それで、僕はインストラクターに就職した。お客様はダイエットだけじゃなくてストレス発散や、生活習慣病予防の為に頑張っている人が多くて感動した。こんな性格だったから関東の色んな店舗にヘルプとして行かされて、休みの日もどこかでお客様に会ってしまっていてプライベートなんてものは無くなった。
そんな時に上司に「仕事だけで生きるな。時間は厳しいかもしれないが、仕事と自分の母親以外の生き甲斐や趣味を見付けなさい」と、言われた。
そんな事、言われても母が鬱で苦しんでるならそれどころでない。

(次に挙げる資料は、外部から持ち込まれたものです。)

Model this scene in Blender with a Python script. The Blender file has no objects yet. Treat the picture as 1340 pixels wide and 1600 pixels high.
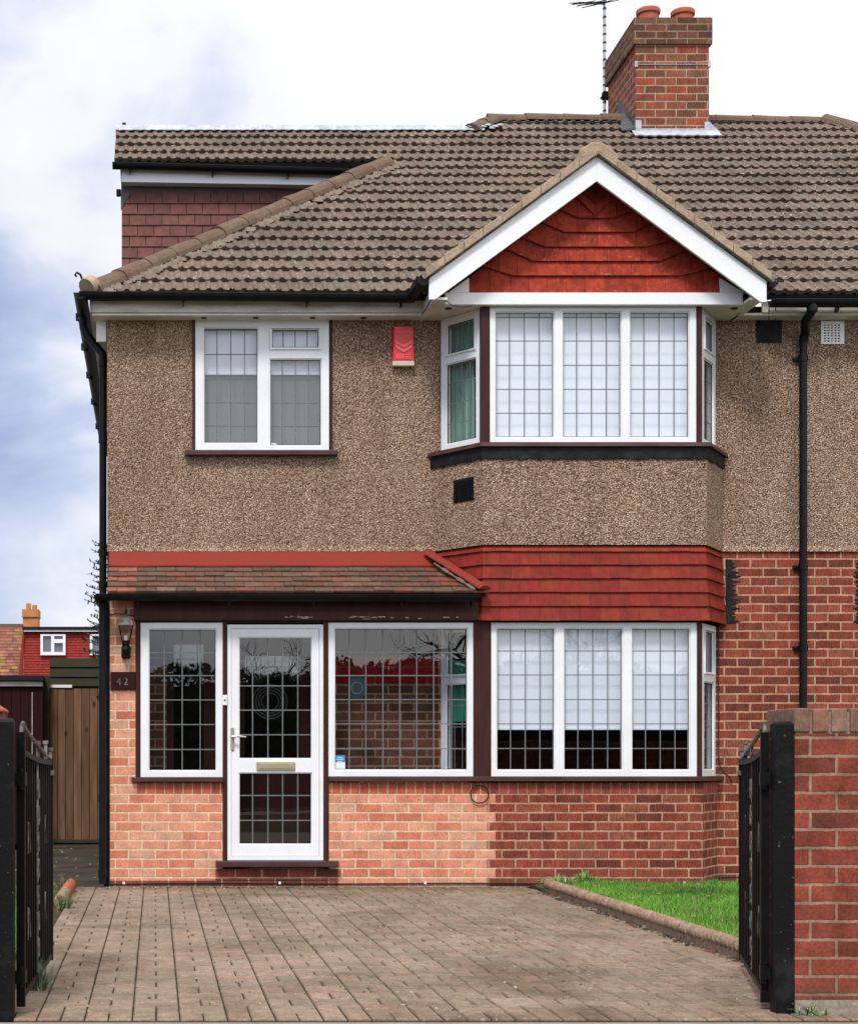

母は確かに「母」だ。でもそれ以前にひとりの「女性」だ。
今思えば、鬱になる前から父親になるかもしれない人が出来る度に、「コブ付きって言われた」「貴方がいなければ」と、よく言われていた。そして、その後「酷い事言ってごめんなさい。」と、よく母は泣いていた。
僕が、母と結婚出来ればいいのにな、とよく考えていた。
とりあえず、母に「鬱には運動がいいらしいから運動してみない?」と、話たら頑固拒否された。「やれ、と言われたら余計にやりたくなくなる。大きなお世話なんだけど!」と、ヒステリックを起こされた。
仕方なく後日、僕が奢るから、と居酒屋に母を連れて行き、とにかく食べたい物や飲みたがるお酒をどんな高額でも好きなだけ飲み食いさせた。
酒に酔い、かなり上機嫌となった母に「どうしたら鬱の為に運動してくれる?」と、聞いた。
そしたら、
「運動好きの貴方が、例えば日本舞踊とかやれって言われたらどう?」
と、言われた。
母は着物が好きで、若い頃からお茶や生花や日本舞踊をカルチャーセンター等にたまに通っていた。でも歌舞伎が好きだった母は日本舞踊を始めていた。
「嫌だね。」
「それと一緒よ。」
「なるほど。じゃあもし僕が日本舞踊始めたら、母さんも運動する?」
「そうね。」
「言ったな?約束したからな?」
そして僕は、次の週の母の日本舞踊の稽古に付いていった。そしてそのまま入門した。
それが、僕と日本舞踊とお師匠さんとの出会いだった。